Before that, Betances was among the very best, making the American League All-Star team four years in a row from 2014-17 and placing third in the AL Rookie of the Year voting in 2014. He spent eight seasons with the Yankees and had 36 saves in 358 games. He has a career 2.36 ERA, a 1.043 WHIP, and an average of 14.6 strikeouts per nine innings, third-highest in the modern era for pitchers with at least 200 innings. In his last full season in 2018, he had a career-high 42.3 strikeout rate. His fastball topped out at around 98 miles per hour, while his slider dropped in at around 84 mph. He will be 32 going into the 2020 season.

Betances also is the first reliever ever to have 100 or more strikeouts in five straight seasons and led all relievers in strikeouts from 2014 to 2016. His career batting average against is .170. 

“Dellin is one of the elite relievers in the game with an incredible track record of pitching on the biggest stage and in playoff games,” Van Wagenen said in a statement. “This is a tremendously exciting gift for Mets fans this holiday season in our championship pursuit.”

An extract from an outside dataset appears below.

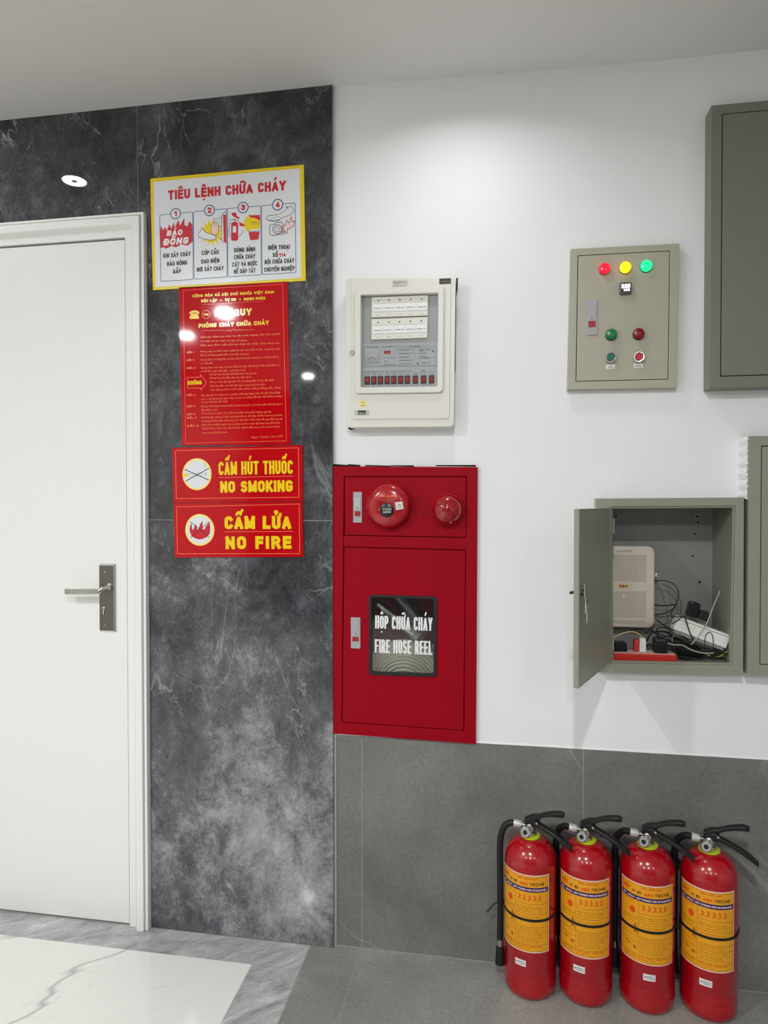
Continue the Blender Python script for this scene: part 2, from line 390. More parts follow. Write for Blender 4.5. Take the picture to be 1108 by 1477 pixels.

The Mets were able to afford Betances in part because of amending the contract of outfielder Yoenis Cespedes earlier this month. According to published reports, Cespedes’ expected $29.5 million salary in 2020 was cut to $6 million plus incentives. The amended contract was the result of the settlement of a formal grievance. The Mets took issue with Cespedes suffering a non-baseball injury in an accident on his ranch in Port St. Lucie, Florida, in May.